## TASK INSTRUCTIONS
For the listing below, give the count of lines containing "scene", and no other text.

## DATA BLOCK
▼▼▼
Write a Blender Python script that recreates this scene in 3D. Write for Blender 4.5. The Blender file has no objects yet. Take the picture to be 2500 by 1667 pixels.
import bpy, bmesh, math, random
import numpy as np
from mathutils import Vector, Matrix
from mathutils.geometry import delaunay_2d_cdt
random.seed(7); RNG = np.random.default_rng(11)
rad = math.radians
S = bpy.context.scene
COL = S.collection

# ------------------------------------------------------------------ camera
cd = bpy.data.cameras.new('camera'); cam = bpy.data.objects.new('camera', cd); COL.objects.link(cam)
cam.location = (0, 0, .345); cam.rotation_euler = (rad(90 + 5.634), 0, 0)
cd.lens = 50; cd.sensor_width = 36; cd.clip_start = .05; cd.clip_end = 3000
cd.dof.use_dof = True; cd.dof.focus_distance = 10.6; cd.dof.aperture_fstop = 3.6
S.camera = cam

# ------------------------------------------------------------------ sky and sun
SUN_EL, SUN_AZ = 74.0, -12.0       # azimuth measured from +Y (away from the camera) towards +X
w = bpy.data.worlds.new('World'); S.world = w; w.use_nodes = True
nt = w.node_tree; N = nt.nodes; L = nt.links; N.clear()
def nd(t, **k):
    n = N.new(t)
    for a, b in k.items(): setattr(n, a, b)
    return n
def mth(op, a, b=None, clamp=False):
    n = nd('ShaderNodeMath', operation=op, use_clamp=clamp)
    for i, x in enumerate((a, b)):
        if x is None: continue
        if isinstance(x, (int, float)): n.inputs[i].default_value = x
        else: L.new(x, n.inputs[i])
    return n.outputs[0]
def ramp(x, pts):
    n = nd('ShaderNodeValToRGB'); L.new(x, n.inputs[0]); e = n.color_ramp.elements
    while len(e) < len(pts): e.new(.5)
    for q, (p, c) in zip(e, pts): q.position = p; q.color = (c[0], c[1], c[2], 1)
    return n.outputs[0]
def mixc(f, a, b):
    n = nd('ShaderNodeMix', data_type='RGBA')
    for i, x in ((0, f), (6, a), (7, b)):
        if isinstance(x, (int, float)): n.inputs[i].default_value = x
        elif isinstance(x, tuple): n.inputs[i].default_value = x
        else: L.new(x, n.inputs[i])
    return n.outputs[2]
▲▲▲
## WORKED ANSWER
2